Gap Inc. showed signs of stabilization with modest fourth-quarter gains and chief executive officer Art Peck — now at the helm for two years — is sensing opportunity in the chaos that is retail in 2017.

This story first appeared in the February 24, 2017 issue of WWD. Subscribe Today.

Peck, in a reflective mood as he walked Wall Street analysts through year-end results, said he knew when he took the job that the company needed to perform better and that the industry was changing dramatically.

“Looking back on it now, I think we probably all underestimated the magnitude and the speed of the changes taking place,” the ceo said. “It’s been pretty stark what’s been happening over the last year as we’ve looked at how some competitors have exited the market.”

He didn’t name names, but the Limited, Wet Seal and American Apparel are among the Gap specialty store competitors that have recently gone under.
But Peck said Gap just finished a strong year and the apparel market is in the midst of structural growth and is expanding by 2 to 5 percent.

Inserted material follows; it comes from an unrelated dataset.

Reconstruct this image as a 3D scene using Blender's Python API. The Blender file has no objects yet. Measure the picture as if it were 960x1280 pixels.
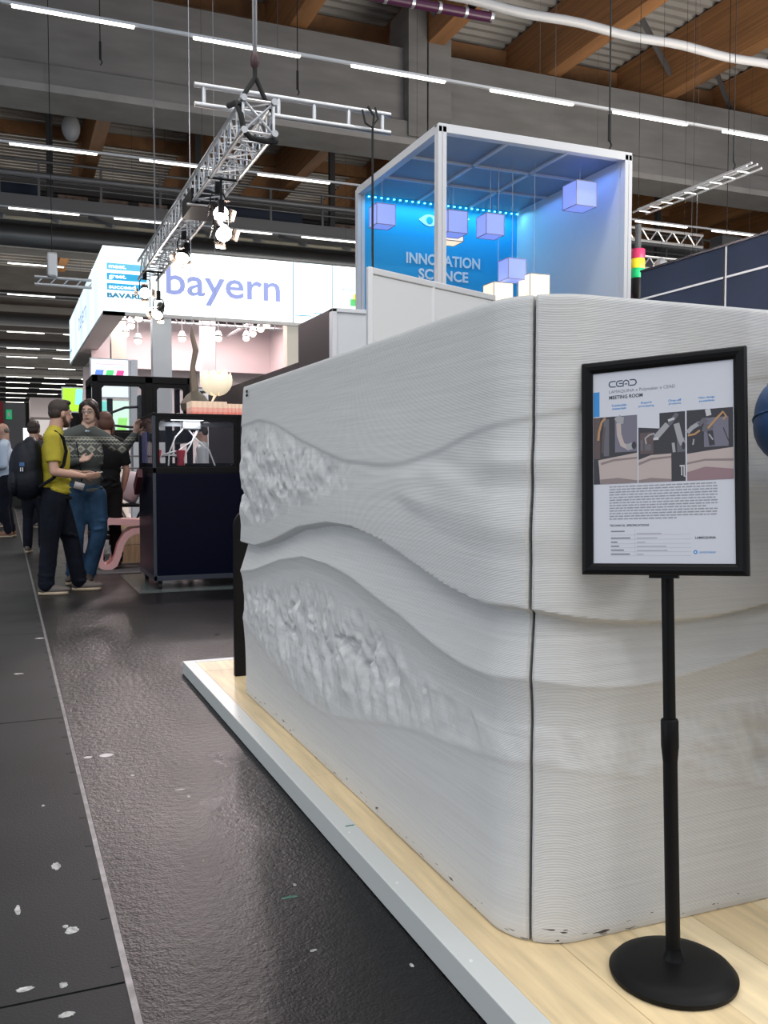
import bpy, math, random
import numpy as np
from mathutils import Vector, Matrix, noise
random.seed(7); np.random.seed(7)
S = bpy.context.scene
COL = S.collection
# ------------------------------------------------------------ camera, world, light, exposure
cam = bpy.data.cameras.new('camera'); camo = bpy.data.objects.new('camera', cam); COL.objects.link(camo)
camo.location = (0, 0, 1.15); camo.rotation_euler = (math.radians(90 - 2.733), 0, math.radians(-22.342))
cam.sensor_fit = 'VERTICAL'; cam.sensor_height = 36; cam.lens = 32.4; cam.clip_end = 300
S.camera = camo
S.view_settings.view_transform = 'Standard'; S.view_settings.look = 'None'
S.view_settings.exposure = 0.0; S.view_settings.gamma = 1; S.view_settings.use_curve_mapping = False
w = bpy.data.worlds.new('world'); S.world = w; w.use_nodes = True
w.node_tree.nodes['Background'].inputs[0].default_value = (.80, .88, 1, 1)
w.node_tree.nodes['Background'].inputs[1].default_value = .70
def area(name, loc, size, power, col=(1, .96, .9), rot=(0, 0, 0), sy=None):
    l = bpy.data.lights.new(name, 'AREA'); l.energy = power; l.color = col
    l.shape = 'RECTANGLE'; l.size = size; l.size_y = sy or size
    o = bpy.data.objects.new(name, l); COL.objects.link(o); o.location = loc; o.rotation_euler = rot; return o
def spot(name, loc, to, power, angle, col=(1, .93, .82), blend=.4, r=.05):
    l = bpy.data.lights.new(name, 'SPOT'); l.energy = power; l.color = col; l.spot_size = math.radians(angle)
    l.spot_blend = blend; l.shadow_soft_size = r
    o = bpy.data.objects.new(name, l); COL.objects.link(o); o.location = loc
    o.rotation_euler = (Vector(to) - Vector(loc)).to_track_quat('-Z', 'Y').to_euler(); return o
# rows of hall lamps above and behind the camera, the same rows as those in view
for i, yy in enumerate((8.3, 2.7, -2.8, -8.4)):
    area('hall_lamp_row', (6, yy, 7.45), 22, (340, 430, 650, 520)[i], sy=.25)
for yy in (17, 28, 42, 60):
    area('hall_lamp_row_far', (10, yy, 7.4), 26, 420, sy=.3)
# unseen fill light added left of the view to brighten the booth side
area('left_fill_light', (-5.2, 2.8, 1.1), 2, 72, col=(.92, .97, 1), rot=(0, math.radians(-90), 0), sy=5)
# unseen upward fill added to brighten the timber roof and concrete beam
area('roof_fill_light', (13, 8.6, 3.6), 8, 1100, col=(1, .92, .82), rot=(math.radians(148), 0, 0), sy=3)
spot('patch_spot_right', (4.2, -1.0, 3.4), (1.55, 1.73, .75), 110, 24, col=(.93, .95, 1), blend=.6, r=.06)  # added spot, lamp unseen, to lay a bright patch on the front panel
spot('patch_spot_far_right', (4.6, .1, 3.0), (1.35, 1.73, 1.0), 60, 15, col=(1, .95, .86), blend=.5, r=.05)  # second added spot, for a smaller warm patch
for yy in (48, 76):
    area('far_ceiling_fill', (6, yy, 3.2), 22, 1500, rot=(math.pi, 0, 0), sy=18)  # upward fill, added unseen to lift the dark far ceiling
# ------------------------------------------------------------ materials
MC = {}
def mat(name, col, rough=.5, metal=0, emit=0, ecol=None, var=0, scale=4, stretch=(1, 1, 1), bump=0, bscale=60, spec=None, alpha=1, coat=0):
    if name in MC: return MC[name]
    m = bpy.data.materials.new(name); m.use_nodes = True; nt = m.node_tree; b = nt.nodes['Principled BSDF']
    c = (*col, 1)
    b.inputs['Base Color'].default_value = c; b.inputs['Roughness'].default_value = rough; b.inputs['Metallic'].default_value = metal
    if spec is not None: b.inputs['Specular IOR Level'].default_value = spec
    if alpha < 1: b.inputs['Alpha'].default_value = alpha
    if coat: b.inputs['Coat Weight'].default_value = coat
    if emit:
        b.inputs['Emission Color'].default_value = (*(ecol or col), 1); b.inputs['Emission Strength'].default_value = emit
    if var or bump:
        tc = nt.nodes.new('ShaderNodeTexCoord'); mp = nt.nodes.new('ShaderNodeMapping'); mp.inputs['Scale'].default_value = stretch
        nt.links.new(tc.outputs['Object'], mp.inputs['Vector'])
    if var:
        n = nt.nodes.new('ShaderNodeTexNoise'); n.inputs['Scale'].default_value = scale; n.inputs['Detail'].default_value = 6
        nt.links.new(mp.outputs[0], n.inputs['Vector'])
        r = nt.nodes.new('ShaderNodeValToRGB'); r.color_ramp.elements[0].position = .3; r.color_ramp.elements[1].position = .7
        r.color_ramp.elements[0].color = tuple(max(0, x * (1 - var)) for x in col) + (1,)
        r.color_ramp.elements[1].color = tuple(min(1, x * (1 + var)) for x in col) + (1,)
        nt.links.new(n.outputs['Fac'], r.inputs[0]); nt.links.new(r.outputs[0], b.inputs['Base Color'])
    if bump:
        n2 = nt.nodes.new('ShaderNodeTexNoise'); n2.inputs['Scale'].default_value = bscale; n2.inputs['Detail'].default_value = 4
        nt.links.new(mp.outputs[0], n2.inputs['Vector'])
        bp = nt.nodes.new('ShaderNodeBump'); bp.inputs['Strength'].default_value = bump; bp.inputs['Distance'].default_value = .01
        nt.links.new(n2.outputs['Fac'], bp.inputs['Height']); nt.links.new(bp.outputs[0], b.inputs['Normal'])
    MC[name] = m; return m
def N(nt, t, **k):
    n = nt.nodes.new(t)
    for a, v in k.items():
        if a == 'op': n.operation = v
        elif a.startswith('i'): n.inputs[int(a[1:])].default_value = v
    return n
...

It’s a market that rewards scale, Peck said, noting that Gap can play to that strength.

“Fundamentally there is a significant market share opportunity,” Peck said. “To read the headlines today you’ll see the words dead, dying. We are none of those. We are healthy and strong and have a plan and clear direction, but we can all pick our favorite company that’s no longer in business. When the lights go off and when the windows get boarded over that is market share that is made available to the rest of the industry. She’s not stopping shopping. She’s shopping someplace else. A time of disruption means that market share becomes more fluid. If we put what we believe are our structural advantages together along with much of the work that we’ve been doing on product and experience we believe we have a significant opportunity to consolidate and gain market share going forward.”

Key is having the right product — and Peck said the company was getting better on that score — and also getting it to store as fast as possible.

“Time is the enemy in this business,” he said. “And in a typical industry average development cycle as for many — much of the industry’s history been 10 months. We’ve done the work now to get many of our programs and many of our categories down in some cases to eight to 10 weeks. A third of our product across the company can be produced within the quarter this allows us to buy differently and this allows us to chase trend differently. This allows us to manage an inventory differently.”

Just how much market share Gap grabs remains to be seen, but certainly the company managed to navigate a very tough fourth quarter and come out showing modest improvement. Net income rose 2.8 percent to $220 million, or 55 cents a diluted share, from $214 million, or 53 cents, a year earlier. Adjusted earnings were 51 cents a share — in line with what the company guided Wall Street analysts toward earlier this month.

Sales for the three months ended Jan. 28 rose 1 percent to $4.43 billion from $4.39 billion, with a 2 percent gain in comparable sales.

For the year, Gap’s net profits fell 27 percent to $676 million, or $1.69 a share, as sales slipped 1.8 percent to $15.52 billion.

Comparable sales slipped 2 percent for the year, with a 1 percent gain at Old Navy being offset by a 3 percent drop at the Gap division and a 7 percent decline at Banana Republic.

This year, Gap is projecting earnings per share of $1.95 to $2.05, below the $2.07 analysts had penciled in.

The company operated 3,200 doors at the end of the year, marking a 3 percent decline in square footage over a year earlier. It also has 459 stores that it does not directly own, giving it a brick-and-mortar presence in 50 countries.